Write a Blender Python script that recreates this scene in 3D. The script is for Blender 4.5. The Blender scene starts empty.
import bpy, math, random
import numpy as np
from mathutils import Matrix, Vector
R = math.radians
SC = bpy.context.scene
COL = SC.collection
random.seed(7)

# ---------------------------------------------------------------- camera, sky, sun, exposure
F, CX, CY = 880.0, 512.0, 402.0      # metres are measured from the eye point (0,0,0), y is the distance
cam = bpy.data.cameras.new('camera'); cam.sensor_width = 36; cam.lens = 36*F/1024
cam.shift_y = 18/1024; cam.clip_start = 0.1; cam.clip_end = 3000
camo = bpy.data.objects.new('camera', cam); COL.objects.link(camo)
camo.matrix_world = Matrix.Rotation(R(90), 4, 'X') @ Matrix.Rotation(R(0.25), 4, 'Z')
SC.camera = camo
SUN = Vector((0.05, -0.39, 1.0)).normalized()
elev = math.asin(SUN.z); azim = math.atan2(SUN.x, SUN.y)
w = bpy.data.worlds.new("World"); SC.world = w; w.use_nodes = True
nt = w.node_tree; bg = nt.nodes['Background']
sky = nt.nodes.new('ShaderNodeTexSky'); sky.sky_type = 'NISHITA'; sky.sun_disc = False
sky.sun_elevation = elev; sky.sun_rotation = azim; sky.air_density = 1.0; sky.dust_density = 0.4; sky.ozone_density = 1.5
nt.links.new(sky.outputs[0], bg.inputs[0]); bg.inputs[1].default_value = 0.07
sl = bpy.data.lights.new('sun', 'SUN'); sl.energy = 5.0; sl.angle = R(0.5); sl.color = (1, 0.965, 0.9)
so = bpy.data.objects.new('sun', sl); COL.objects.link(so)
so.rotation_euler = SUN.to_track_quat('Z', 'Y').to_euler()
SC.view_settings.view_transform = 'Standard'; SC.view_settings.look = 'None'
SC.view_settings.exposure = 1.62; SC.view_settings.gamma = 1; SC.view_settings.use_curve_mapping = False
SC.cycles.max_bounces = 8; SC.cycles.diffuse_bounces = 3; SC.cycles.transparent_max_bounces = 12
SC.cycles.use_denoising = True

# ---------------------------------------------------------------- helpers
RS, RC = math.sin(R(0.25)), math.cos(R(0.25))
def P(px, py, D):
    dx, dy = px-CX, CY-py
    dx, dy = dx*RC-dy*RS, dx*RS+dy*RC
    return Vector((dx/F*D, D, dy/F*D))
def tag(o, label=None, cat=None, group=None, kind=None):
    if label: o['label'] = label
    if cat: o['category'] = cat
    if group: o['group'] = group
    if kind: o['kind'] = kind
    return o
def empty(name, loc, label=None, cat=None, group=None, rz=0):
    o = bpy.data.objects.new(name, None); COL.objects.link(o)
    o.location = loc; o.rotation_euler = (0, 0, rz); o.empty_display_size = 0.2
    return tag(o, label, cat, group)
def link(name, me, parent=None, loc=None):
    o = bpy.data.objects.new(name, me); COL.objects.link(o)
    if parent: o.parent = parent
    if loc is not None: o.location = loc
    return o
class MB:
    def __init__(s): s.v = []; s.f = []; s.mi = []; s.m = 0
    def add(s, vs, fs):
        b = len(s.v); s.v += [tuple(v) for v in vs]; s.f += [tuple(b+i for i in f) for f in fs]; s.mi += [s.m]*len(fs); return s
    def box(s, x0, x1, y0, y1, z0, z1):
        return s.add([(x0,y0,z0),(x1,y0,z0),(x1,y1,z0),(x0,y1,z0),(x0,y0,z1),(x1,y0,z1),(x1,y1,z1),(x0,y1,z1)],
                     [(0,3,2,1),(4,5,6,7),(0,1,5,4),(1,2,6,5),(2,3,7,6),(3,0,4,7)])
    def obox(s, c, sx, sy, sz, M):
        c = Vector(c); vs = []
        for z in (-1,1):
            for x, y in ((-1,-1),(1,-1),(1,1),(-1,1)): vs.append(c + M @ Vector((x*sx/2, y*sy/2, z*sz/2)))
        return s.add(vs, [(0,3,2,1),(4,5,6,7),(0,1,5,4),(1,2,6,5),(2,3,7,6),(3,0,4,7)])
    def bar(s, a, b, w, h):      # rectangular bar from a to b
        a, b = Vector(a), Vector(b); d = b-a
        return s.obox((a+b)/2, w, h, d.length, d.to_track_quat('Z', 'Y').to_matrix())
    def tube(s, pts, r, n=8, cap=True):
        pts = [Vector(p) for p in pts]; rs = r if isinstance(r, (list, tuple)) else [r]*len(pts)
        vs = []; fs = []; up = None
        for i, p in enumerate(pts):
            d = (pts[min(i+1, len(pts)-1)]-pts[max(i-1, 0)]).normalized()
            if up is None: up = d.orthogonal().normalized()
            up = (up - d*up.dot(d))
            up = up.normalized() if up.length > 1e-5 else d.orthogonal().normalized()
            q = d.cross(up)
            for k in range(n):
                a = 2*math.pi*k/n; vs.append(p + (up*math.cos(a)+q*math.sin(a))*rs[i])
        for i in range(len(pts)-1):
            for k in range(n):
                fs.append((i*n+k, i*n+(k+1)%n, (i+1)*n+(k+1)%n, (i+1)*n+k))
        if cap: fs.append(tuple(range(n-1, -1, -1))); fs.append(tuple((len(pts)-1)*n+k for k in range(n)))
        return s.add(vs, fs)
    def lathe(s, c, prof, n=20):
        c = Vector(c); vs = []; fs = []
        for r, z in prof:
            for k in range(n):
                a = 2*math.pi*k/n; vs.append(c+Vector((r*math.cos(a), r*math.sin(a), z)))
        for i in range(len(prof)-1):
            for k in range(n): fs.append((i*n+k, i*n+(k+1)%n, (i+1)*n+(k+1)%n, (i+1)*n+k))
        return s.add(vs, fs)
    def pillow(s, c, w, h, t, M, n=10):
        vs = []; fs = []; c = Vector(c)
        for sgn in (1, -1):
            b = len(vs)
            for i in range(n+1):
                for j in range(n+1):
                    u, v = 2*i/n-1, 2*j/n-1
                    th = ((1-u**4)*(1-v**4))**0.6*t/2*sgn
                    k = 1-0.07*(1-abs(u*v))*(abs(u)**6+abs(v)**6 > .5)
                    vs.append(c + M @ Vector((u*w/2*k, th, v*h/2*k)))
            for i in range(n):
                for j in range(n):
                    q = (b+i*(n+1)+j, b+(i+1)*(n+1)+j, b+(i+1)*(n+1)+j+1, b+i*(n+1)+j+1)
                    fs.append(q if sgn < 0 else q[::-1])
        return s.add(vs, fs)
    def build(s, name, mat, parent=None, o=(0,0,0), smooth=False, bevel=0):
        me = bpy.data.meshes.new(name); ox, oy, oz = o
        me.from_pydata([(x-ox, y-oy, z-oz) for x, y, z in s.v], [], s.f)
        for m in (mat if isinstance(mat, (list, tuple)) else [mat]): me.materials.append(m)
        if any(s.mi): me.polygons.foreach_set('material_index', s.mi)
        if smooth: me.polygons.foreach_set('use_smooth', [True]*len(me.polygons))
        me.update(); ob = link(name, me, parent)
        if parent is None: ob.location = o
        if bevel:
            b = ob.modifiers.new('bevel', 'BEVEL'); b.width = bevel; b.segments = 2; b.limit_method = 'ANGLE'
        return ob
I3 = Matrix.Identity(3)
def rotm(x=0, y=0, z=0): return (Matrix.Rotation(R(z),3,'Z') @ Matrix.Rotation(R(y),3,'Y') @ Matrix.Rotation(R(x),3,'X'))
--
Exercise prompt
Everything from the first line through the line containing "random.seed(7)" should be quoted exactly, and nothing beyond it.

Result of this exercise
Write a Blender Python script that recreates this scene in 3D. The script is for Blender 4.5. The Blender scene starts empty.
import bpy, math, random
import numpy as np
from mathutils import Matrix, Vector
R = math.radians
SC = bpy.context.scene
COL = SC.collection
random.seed(7)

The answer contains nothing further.